How is this changing?
It’s changing before our eyes - cloud providers and databases left and right now offer services so people can get up and running quickly. This is the future of infrastructure, where complex tasks and requirements are rolled into simple services that are easily consumable through APIs.
What are the biggest complaints or most common frustrations programmers and developers come to you with?
We see a lot of developers come to us after realizing that they need to add yet another database to their stack - but find that adding a new database is a non-starter due to the sheer time and cost provisioning another database requires. The cost to add and operate new features in order to remain competitive quickly pile up, decreasing the impact of the feature on the bottom line.
How do you help them?
Simple - Orchestrate integrates seamlessly with existing applications and infrastructure. Developers sign up, start using our API in minutes, and get straight to important job coding new applications and features.
What are some best practices developers should be aware of when using a database to develop software?
Developers should think about the feature they want before choosing the database, instead of saying “I know MySQL or MongoDB so I’m going to use that.” It isn’t easy to migrate between databases on an existing application running in production, so developers better make sure before choosing. A database decision is one you live with for a long time. We have tried to build something that has built in flexibility.
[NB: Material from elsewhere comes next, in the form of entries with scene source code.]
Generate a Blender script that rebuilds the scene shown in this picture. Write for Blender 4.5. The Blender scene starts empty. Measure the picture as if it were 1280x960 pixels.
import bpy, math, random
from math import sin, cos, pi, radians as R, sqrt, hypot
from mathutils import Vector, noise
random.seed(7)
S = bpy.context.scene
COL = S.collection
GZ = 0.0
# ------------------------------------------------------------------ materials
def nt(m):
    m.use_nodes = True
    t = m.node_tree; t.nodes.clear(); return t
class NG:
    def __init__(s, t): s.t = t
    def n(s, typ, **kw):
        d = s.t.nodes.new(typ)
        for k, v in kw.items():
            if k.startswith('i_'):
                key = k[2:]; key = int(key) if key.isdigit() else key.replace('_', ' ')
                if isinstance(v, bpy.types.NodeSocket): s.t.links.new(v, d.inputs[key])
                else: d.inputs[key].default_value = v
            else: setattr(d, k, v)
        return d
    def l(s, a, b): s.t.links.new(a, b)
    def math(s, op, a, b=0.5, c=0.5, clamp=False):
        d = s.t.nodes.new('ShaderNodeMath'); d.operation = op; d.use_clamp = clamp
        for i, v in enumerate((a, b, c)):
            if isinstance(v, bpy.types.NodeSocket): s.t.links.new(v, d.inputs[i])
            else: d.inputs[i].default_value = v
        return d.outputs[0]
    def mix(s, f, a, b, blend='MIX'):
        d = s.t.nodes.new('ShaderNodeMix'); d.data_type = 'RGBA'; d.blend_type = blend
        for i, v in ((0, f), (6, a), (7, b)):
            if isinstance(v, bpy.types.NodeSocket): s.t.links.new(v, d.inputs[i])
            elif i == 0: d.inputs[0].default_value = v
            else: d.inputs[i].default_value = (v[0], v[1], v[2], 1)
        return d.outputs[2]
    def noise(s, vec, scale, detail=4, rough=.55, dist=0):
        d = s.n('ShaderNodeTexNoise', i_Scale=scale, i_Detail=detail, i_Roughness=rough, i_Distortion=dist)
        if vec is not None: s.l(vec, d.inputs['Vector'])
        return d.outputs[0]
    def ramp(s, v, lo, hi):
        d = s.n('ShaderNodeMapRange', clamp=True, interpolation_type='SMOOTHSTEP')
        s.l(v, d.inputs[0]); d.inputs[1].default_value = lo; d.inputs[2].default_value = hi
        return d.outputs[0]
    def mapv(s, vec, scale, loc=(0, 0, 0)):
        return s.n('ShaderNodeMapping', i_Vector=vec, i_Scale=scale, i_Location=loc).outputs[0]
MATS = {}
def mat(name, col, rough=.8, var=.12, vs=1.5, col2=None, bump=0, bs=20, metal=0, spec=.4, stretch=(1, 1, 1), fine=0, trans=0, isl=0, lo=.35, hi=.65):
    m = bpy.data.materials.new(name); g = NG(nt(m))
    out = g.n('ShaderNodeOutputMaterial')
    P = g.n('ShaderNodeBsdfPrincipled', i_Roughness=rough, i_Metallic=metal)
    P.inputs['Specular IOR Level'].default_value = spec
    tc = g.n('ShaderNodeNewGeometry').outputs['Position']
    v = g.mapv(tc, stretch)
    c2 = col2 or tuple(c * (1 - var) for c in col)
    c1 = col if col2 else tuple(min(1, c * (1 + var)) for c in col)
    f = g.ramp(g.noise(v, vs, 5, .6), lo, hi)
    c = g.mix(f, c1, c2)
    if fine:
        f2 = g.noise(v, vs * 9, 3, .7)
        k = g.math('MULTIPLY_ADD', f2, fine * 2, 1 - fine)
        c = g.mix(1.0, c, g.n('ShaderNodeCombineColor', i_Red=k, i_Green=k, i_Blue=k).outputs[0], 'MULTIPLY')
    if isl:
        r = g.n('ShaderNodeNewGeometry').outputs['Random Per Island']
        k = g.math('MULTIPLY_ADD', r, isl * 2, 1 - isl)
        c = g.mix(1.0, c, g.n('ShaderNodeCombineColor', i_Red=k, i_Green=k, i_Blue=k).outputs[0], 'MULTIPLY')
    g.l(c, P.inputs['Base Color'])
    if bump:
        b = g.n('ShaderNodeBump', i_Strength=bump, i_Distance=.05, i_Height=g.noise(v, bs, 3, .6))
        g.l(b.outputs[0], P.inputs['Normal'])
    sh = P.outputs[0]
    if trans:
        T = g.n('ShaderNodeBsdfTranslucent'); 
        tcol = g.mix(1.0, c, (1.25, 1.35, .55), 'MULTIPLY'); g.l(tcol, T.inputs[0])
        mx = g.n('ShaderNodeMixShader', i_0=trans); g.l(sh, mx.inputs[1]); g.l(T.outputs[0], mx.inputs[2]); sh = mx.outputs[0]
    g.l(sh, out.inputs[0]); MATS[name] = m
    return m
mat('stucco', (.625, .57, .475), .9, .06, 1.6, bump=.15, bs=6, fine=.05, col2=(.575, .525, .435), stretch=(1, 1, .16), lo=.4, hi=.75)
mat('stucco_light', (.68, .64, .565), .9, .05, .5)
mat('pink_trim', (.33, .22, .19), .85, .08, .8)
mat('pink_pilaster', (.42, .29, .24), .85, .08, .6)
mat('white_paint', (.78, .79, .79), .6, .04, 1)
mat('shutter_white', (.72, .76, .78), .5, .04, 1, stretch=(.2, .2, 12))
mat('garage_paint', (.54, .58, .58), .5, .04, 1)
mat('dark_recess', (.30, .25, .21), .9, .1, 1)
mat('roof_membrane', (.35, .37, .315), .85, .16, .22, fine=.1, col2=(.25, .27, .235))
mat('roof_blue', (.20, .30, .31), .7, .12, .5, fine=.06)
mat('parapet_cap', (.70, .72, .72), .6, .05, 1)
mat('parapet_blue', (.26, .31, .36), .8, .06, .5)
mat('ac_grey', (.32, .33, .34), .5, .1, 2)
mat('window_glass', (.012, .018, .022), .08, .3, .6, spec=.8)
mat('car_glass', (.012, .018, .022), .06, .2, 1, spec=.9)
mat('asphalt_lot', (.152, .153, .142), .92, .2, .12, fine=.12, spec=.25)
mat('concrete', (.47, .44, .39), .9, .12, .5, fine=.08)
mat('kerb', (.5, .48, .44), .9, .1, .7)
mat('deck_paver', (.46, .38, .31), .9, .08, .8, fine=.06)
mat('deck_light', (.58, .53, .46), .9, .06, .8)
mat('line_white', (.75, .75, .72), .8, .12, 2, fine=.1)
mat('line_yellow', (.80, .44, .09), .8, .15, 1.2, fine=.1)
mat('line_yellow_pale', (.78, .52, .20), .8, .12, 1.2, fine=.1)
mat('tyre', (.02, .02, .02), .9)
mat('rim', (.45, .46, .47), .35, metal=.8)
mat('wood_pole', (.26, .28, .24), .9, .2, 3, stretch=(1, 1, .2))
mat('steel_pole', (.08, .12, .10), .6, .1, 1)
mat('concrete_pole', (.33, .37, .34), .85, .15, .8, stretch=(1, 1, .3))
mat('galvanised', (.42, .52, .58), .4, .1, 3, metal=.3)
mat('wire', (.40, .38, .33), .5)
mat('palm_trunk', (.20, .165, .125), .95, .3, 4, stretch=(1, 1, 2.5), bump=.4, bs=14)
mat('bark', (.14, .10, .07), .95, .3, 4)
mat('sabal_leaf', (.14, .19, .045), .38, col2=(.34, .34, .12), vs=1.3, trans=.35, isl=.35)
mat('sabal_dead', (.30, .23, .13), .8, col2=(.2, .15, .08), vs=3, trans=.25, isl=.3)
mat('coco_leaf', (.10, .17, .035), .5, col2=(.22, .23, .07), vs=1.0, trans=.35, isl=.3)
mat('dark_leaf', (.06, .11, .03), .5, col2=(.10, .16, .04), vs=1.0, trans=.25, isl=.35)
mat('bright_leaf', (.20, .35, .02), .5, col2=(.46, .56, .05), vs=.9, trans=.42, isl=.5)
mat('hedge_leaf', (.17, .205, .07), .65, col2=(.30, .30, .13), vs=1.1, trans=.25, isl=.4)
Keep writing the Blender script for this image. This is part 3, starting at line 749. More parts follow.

If the developer starts out needing only simple key/value or document operations and soon realizes their users want full-text search or a social graph-based feature, no new databases and no migration are needed.
However, the question I’d stress is: Do I need to be the one running the database? Do I need to spend valuable resources on running the database or can those resources better serve my business or project goals when applied to addition front-end coders, another UX designer, or even a bigger marketing campaign? How often do users say, “Wow, this mobile game delights me because they run their databases really well”?
What are potential risks or drawbacks to using them?
The drawbacks are really the inverse of best practices. First, do I want to get mired in the business of running databases when I am trying to build a brand or reach a huge audience? Second, do I want to run the risk that, as my data model changes and new features are needed to stay competitive, I have to do a live migration or add new databases?
What are some of the coolest or most innovative programs you’ve seen that have been built using the help of Orchestrate?
A great example is MarvelousDB. The app was created over a weekend by pulling Marvel’s API, which includes the entire trove of Marvel comics, characters, and associated data. The developer built a feature-rich application using Orchestrate to query the data and used search, events and graph to allow users to explore all of the data in a beautiful interface.
Some of our customers are building exciting Internet of Things applications on Orchestrate, including Cargo.ai, a connected car startup. We have a few more case studies you can explore on our website, as well.